Begin Data segment

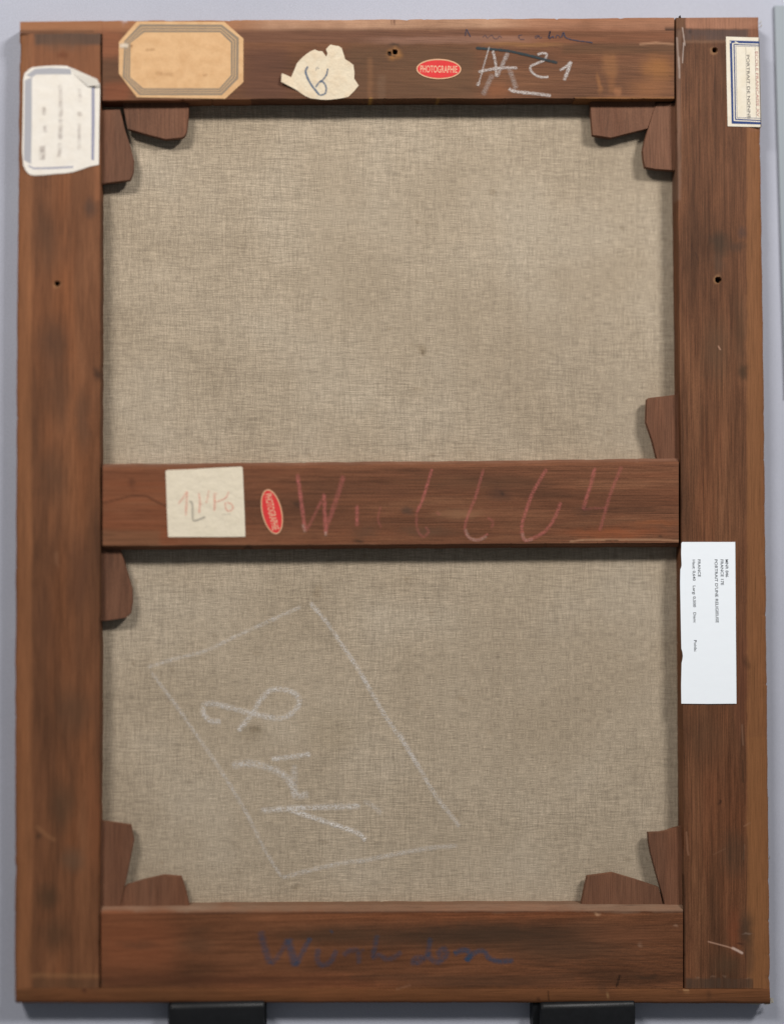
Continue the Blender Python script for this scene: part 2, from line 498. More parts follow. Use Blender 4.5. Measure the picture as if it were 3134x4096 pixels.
def st_right(s):
    s.rect(2740, 60, 3045, 114, (176, 128, 106), 0.85, 5, 0.2, streak='m')
    s.rect(2680, 60, 2735, 114, (122, 88, 66), 0.7, 6, 0.3)
    s.rect(2985, 500, 3090, 3990, (150, 104, 70), 0.7, 5, 0.2, 0.0)
    s.rect(2990, 100, 3060, 520, (150, 104, 84), 0.5, 8)
    s.rect(2735, 116, 2992, 160, (98, 80, 76), 0.88, 6, 0.2, streak='v')
    s.rect(2750, 120, 2985, 142, (92, 74, 70), 0.6, 4, 0.2)
    s.rect(2735, 160, 2900, 170, (150, 118, 98), 0.4, 6)
    s.blob(2758, 126, 9, 10, (70, 56, 52), 0.85, warp=False)
    for x0, y0, x1, y1, w in ((2706, 150, 2714, 270, 5), (2714, 230, 2716, 310, 6), (2733, 170, 2728, 250, 4), (2728, 110, 2738, 180, 4)):
        s.line([(x0, y0), (x1, y1)], w, (206, 192, 188), 0.75, 0.9)
    s.rect(2702, 120, 2722, 800, (136, 112, 100), 0.45, 7, 0.3)
    s.blob(2880, 975, 48, 62, (70, 58, 48), 0.8)
    s.blob(2870, 1060, 28, 60, (82, 68, 58), 0.55)
    s.blob(2945, 985, 42, 22, (80, 62, 52), 0.6)
    s.blob(2965, 930, 20, 30, (86, 68, 64), 0.6)
    s.blob(2860, 1400, 70, 160, (88, 70, 56), 0.5)
    s.blob(2975, 1490, 26, 42, (68, 54, 42), 0.75)
    s.blob(2960, 1320, 30, 200, (88, 68, 52), 0.45)
    s.line([(2780, 1010), (2790, 1040)], 4, (74, 50, 40), 0.7)
    s.line([(2872, 1385), (2879, 1398)], 4, (200, 160, 140), 0.7)
    s.blob(2985, 2650, 16, 30, (58, 42, 34), 0.6)
    s.rect(2990, 2950, 3080, 3956, (150, 104, 68), 0.35, 6)
    s.blob(2960, 2700, 30, 300, (112, 70, 54), 0.5)
    s.blob(2820, 2950, 90, 160, (84, 64, 50), 0.4)
    s.line([(2966, 2900), (2970, 2980)], 6, (140, 112, 96), 0.5, 0.95)
    s.line([(2968, 3040), (2970, 3130)], 4, (60, 44, 34), 0.6)
    s.blob(2873, 3212, 6, 12, (56, 38, 30), 0.8)
    s.line([(2744, 3330), (2748, 3400), (2752, 3420)], 6, (156, 116, 94), 0.55)
    s.line([(2974, 3305), (2998, 3292)], 4, (160, 122, 98), 0.4)
    s.line([(2976, 3380), (2972, 3440)], 4, (140, 112, 94), 0.35)
    s.line([(2850, 3420), (2880, 3405), (2900, 3395)], 3, (150, 114, 92), 0.4)
    s.blob(2930, 3420, 60, 120, (82, 66, 54), 0.5)
    s.blob(2940, 3720, 34, 110, (136, 76, 52), 0.45)
    s.blob(2985, 3720, 36, 90, (74, 60, 50), 0.75)
    s.blob(2990, 3735, 24, 5, (150, 130, 120), 0.5)
    s.blob(2960, 3775, 16, 5, (64, 40, 34), 0.8)
    s.blob(2900, 3860, 70, 60, (90, 70, 54), 0.6)
    s.blob(2995, 3840, 26, 90, (84, 64, 52), 0.55)
    s.rect(2740, 3915, 3010, 3956, (84, 68, 58), 0.75, 6, 0.3, streak='v')
    for x in (2790, 2850, 2895, 2985): s.blob(x, 3912, 12, 5, (150, 126, 110), 0.35)
    s.line([(2730, 3400), (2733, 3950)], 5, (120, 92, 74), 0.5)
    s.line([(2734, 3500), (2740, 3950)], 3, (64, 44, 34), 0.6)
    s.line([(2832, 3768), (2870, 3778), (2905, 3787), (2935, 3797)], 5, (196, 158, 140), 0.8, 0.9)
    s.line([(2930, 3794), (2948, 3803), (2966, 3813)], 8, (214, 190, 182), 0.9, 0.8)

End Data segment

• **Your instructions**:
Make an exact copy of the data, leaving its pictures out.

• **Answer to the problem**:
Continue the Blender Python script for this scene: part 2, from line 498. More parts follow. Use Blender 4.5. Measure the picture as if it were 3134x4096 pixels.
def st_right(s):
    s.rect(2740, 60, 3045, 114, (176, 128, 106), 0.85, 5, 0.2, streak='m')
    s.rect(2680, 60, 2735, 114, (122, 88, 66), 0.7, 6, 0.3)
    s.rect(2985, 500, 3090, 3990, (150, 104, 70), 0.7, 5, 0.2, 0.0)
    s.rect(2990, 100, 3060, 520, (150, 104, 84), 0.5, 8)
    s.rect(2735, 116, 2992, 160, (98, 80, 76), 0.88, 6, 0.2, streak='v')
    s.rect(2750, 120, 2985, 142, (92, 74, 70), 0.6, 4, 0.2)
    s.rect(2735, 160, 2900, 170, (150, 118, 98), 0.4, 6)
    s.blob(2758, 126, 9, 10, (70, 56, 52), 0.85, warp=False)
    for x0, y0, x1, y1, w in ((2706, 150, 2714, 270, 5), (2714, 230, 2716, 310, 6), (2733, 170, 2728, 250, 4), (2728, 110, 2738, 180, 4)):
        s.line([(x0, y0), (x1, y1)], w, (206, 192, 188), 0.75, 0.9)
    s.rect(2702, 120, 2722, 800, (136, 112, 100), 0.45, 7, 0.3)
    s.blob(2880, 975, 48, 62, (70, 58, 48), 0.8)
    s.blob(2870, 1060, 28, 60, (82, 68, 58), 0.55)
    s.blob(2945, 985, 42, 22, (80, 62, 52), 0.6)
    s.blob(2965, 930, 20, 30, (86, 68, 64), 0.6)
    s.blob(2860, 1400, 70, 160, (88, 70, 56), 0.5)
    s.blob(2975, 1490, 26, 42, (68, 54, 42), 0.75)
    s.blob(2960, 1320, 30, 200, (88, 68, 52), 0.45)
    s.line([(2780, 1010), (2790, 1040)], 4, (74, 50, 40), 0.7)
    s.line([(2872, 1385), (2879, 1398)], 4, (200, 160, 140), 0.7)
    s.blob(2985, 2650, 16, 30, (58, 42, 34), 0.6)
    s.rect(2990, 2950, 3080, 3956, (150, 104, 68), 0.35, 6)
    s.blob(2960, 2700, 30, 300, (112, 70, 54), 0.5)
    s.blob(2820, 2950, 90, 160, (84, 64, 50), 0.4)
    s.line([(2966, 2900), (2970, 2980)], 6, (140, 112, 96), 0.5, 0.95)
    s.line([(2968, 3040), (2970, 3130)], 4, (60, 44, 34), 0.6)
    s.blob(2873, 3212, 6, 12, (56, 38, 30), 0.8)
    s.line([(2744, 3330), (2748, 3400), (2752, 3420)], 6, (156, 116, 94), 0.55)
    s.line([(2974, 3305), (2998, 3292)], 4, (160, 122, 98), 0.4)
    s.line([(2976, 3380), (2972, 3440)], 4, (140, 112, 94), 0.35)
    s.line([(2850, 3420), (2880, 3405), (2900, 3395)], 3, (150, 114, 92), 0.4)
    s.blob(2930, 3420, 60, 120, (82, 66, 54), 0.5)
    s.blob(2940, 3720, 34, 110, (136, 76, 52), 0.45)
    s.blob(2985, 3720, 36, 90, (74, 60, 50), 0.75)
    s.blob(2990, 3735, 24, 5, (150, 130, 120), 0.5)
    s.blob(2960, 3775, 16, 5, (64, 40, 34), 0.8)
    s.blob(2900, 3860, 70, 60, (90, 70, 54), 0.6)
    s.blob(2995, 3840, 26, 90, (84, 64, 52), 0.55)
    s.rect(2740, 3915, 3010, 3956, (84, 68, 58), 0.75, 6, 0.3, streak='v')
    for x in (2790, 2850, 2895, 2985): s.blob(x, 3912, 12, 5, (150, 126, 110), 0.35)
    s.line([(2730, 3400), (2733, 3950)], 5, (120, 92, 74), 0.5)
    s.line([(2734, 3500), (2740, 3950)], 3, (64, 44, 34), 0.6)
    s.line([(2832, 3768), (2870, 3778), (2905, 3787), (2935, 3797)], 5, (196, 158, 140), 0.8, 0.9)
    s.line([(2930, 3794), (2948, 3803), (2966, 3813)], 8, (214, 190, 182), 0.9, 0.8)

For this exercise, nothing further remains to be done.